![]() Downtown resident Mike Ciampa is a heavy user of Downtown restaurants. Restaurant members of the Gaslamp Quarter Association say half their customers come from surrounding neighborhoods. (photo/lambertphoto.com) |
If it weren’t for Downtown San Diego eateries, Mike Ciampa could starve.
“We don’t cook, so the neighborhood restaurants are huge for us,” says Ciampa, a Downtown resident and local Realtor.
Gaslamp Quarter Association Senior Marketing Manager Dan Flores says the Ciampas are not alone. The association’s restaurant membership reports that about half their customers come from the surrounding neighborhoods. Another large customer component consists of those in town for conferences at the San Diego Convention Center, says Flores.
Attracting local residents to restaurants in the Gaslamp Quarter is no easy feat, particularly with competition from eateries in Horton Plaza, Flores says.
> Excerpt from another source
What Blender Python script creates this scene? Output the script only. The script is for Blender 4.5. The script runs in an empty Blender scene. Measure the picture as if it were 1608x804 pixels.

Promotional efforts have included prominent window signage, direct mail, the annual Taste of the Gaslamp and a Gaslamp-specific gift certificate program that began last year.
“Downtown residents are busy people,” Flores says. “There’s competition for their attention span. There’s no magic bullet.”
In conjunction with the Padres ballpark, the Gaslamp Quarter Association is putting together a marketing campaign that would give Compadres Rewards Club members coupons to area restaurants and retailers.
Casual, family-oriented restaurants so far have been able to lure locals on their way to a game, while upscale restaurants have had more difficulty. To that end the Gaslamp Quarter Association is devising restaurant advertising campaigns targeted to Padres fans sitting in corporate box seats.
The Downtown Communications Council, an ad hoc group of local public relations executives, meanwhile is working to create a “passport” program to promote local dining. “We’ll offer discounts to encourage people new to the area to explore,” says Derek Danziger, who chairs the group and is spokesman for the Centre City Development Corp. The concept is to allow residents to fill up their “passport” with stamps from participating Downtown restaurants.
The Downtown Residential Marketing Alliance is a joint promotional effort by 17 Downtown builders and partners, including CCDC and the Downtown San Diego Partnership. The alliance also has made efforts to encourage Downtown residents to sample local cuisine, says Chris Wahl of Southwest Strategies, which conducts research and marketing for the DRMA.
The alliance recently sponsored a free cooking class at Chive restaurant attended by about 75 local residents. “The idea was to show people you can get gourmet food from various places Downtown,” Wahl says.